Friday, January 23, 2015

Another Benefit of Dropping Oil Prices

LP gas prices are tied to gasoline prices (I don't know why), so this dramatic reduction inn gasoline prices should get the next fillup of LP gas down to $1200 or so.  Of course, I bought a 1000 shares of Suburban Propane (SPH) because of the absurd 6% dividend, so perhaps that  will drop.

5 comments:

hga said...

More likely tied to crude oil prices.

You get it from either extracting the heavier stuff from natural gas, or the really light stuff from refining petroleum (especially, I would imagine, when you have to crack heavy crude oil).

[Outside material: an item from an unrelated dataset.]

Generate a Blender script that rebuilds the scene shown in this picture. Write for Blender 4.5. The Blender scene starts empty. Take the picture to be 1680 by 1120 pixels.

So one of those feedstocks is way down, and could well have a big effect at the margin.

Dean in Az said...

When oil is refined a process called Fractional Distillation is used. Simplistically, each different component that can be separated from the crude oil is cooked out in a process in a distilling tower; at each level of the tower the heated components rise and cool as the distillation process occurs. The heavier components, like grease and lubricating oil fall out first. The lighter components like gasoline and some of the gasses rise to the top and distill out of the vapor there. If crude oil is cheaper and yields the same proportions of oil, gasoline, and propane, if a barrel of oil cost less then so will the LPG.
This is part of the reason you see phrases like "West Texas Intermediate Crude"; it's a general indication of the nature of the fractions in the end product and helps determine the price due to the expected resultant distillation process. A "light, sweet" crude oil has far more gasoline and propane type components than a heavy crude oil, which yields more lubricants, heavy fuel oils and diesel fuels.

w said...

LP gas is a by-product of petroleum refining (also natural gas production) so that is the reason why.

hga said...

Dean in Az: For a long time we've gone beyond simple distillation and have been cracking heavy crude into lighter distillates, which per the summary at the top of the Wikipedia article "Fluid catalytic cracking produces a high yield of gasoline and LPG, while hydrocracking is a major source of jet fuel, Diesel fuel, naphtha, and LPG." "LPG" being butane and/or propane.

Dean in Az said...

Awesome to know that hga. Thanks for sharing.